Another disturbing aspect of charter schools is highlighted by Siddique Malik, who has written of the "dangerous mirage of charter schools" that will, in effect, warm the hearts of  "Saudi propaganda strategists [who] will love any American state's public school system going charter because [then] their agents will ... invoke the  U.S. Constitution's equality clauses to demand public money for certain schools that will eventually become Saudi Arabia's satellite schools."  Currently, in public schools, sixth-grade students are being force-fed Islam in a public school classroom.  How much worse will it become when charter schools are able to do this?

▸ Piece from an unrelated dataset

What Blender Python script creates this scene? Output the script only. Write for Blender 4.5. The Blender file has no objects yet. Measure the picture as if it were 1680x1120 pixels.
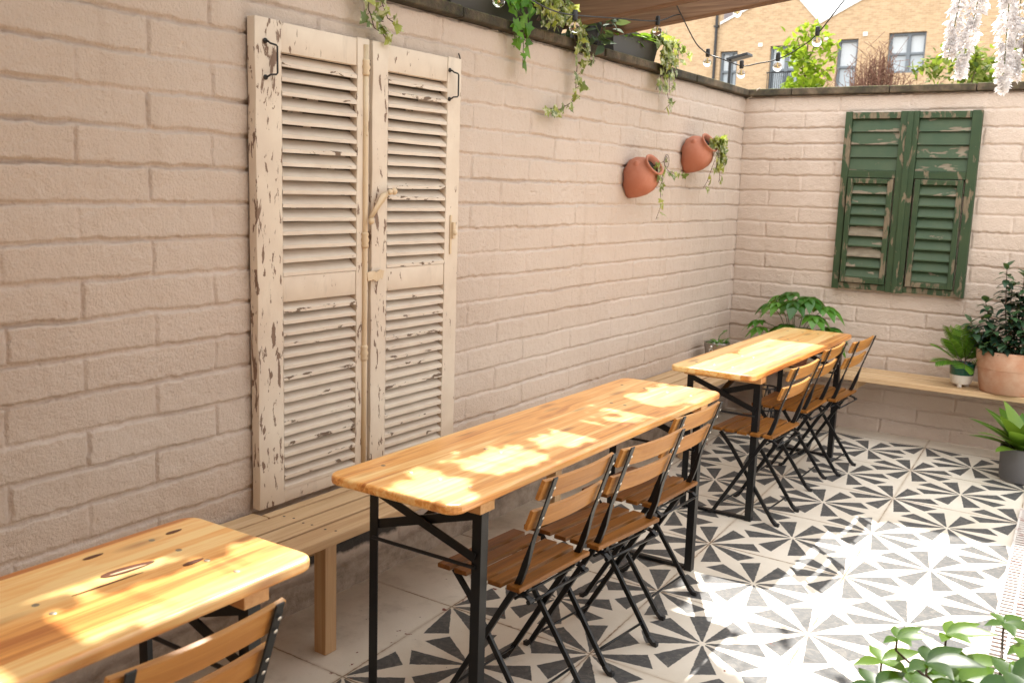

Over 100 Islamist tax-funded charter schools are currently operating in the United States.  They are schools that follow the Sunni imam Fethullah Gülen, leader of a politically powerful Turkish religion movement.  Arnold Ahlert explains that a "federal document released in 2011 ... posits that Gulen's charter schools may in fact be madrassahs, where students are 'brain-washed' to serve as proponents of the New Islamic World Order Gulen purportedly seeks to create."  In addition, The Gülen schools are among the nation's largest users of H-1B visas, used to import foreign workers with technical skills to fill job shortages of qualified American workers.  Parents have alleged that certified, competent American teachers have been replaced at higher salaries by uncertified Turkish men who speak limited English.  They claim that the schools "discriminate against women and non-Turkish teachers and that Gülen teachers receive preferential treatment."

The devil is in the details, and I worry that the rush to charter schools may be ushering in another huge set of problems that will afflict the next generation of students.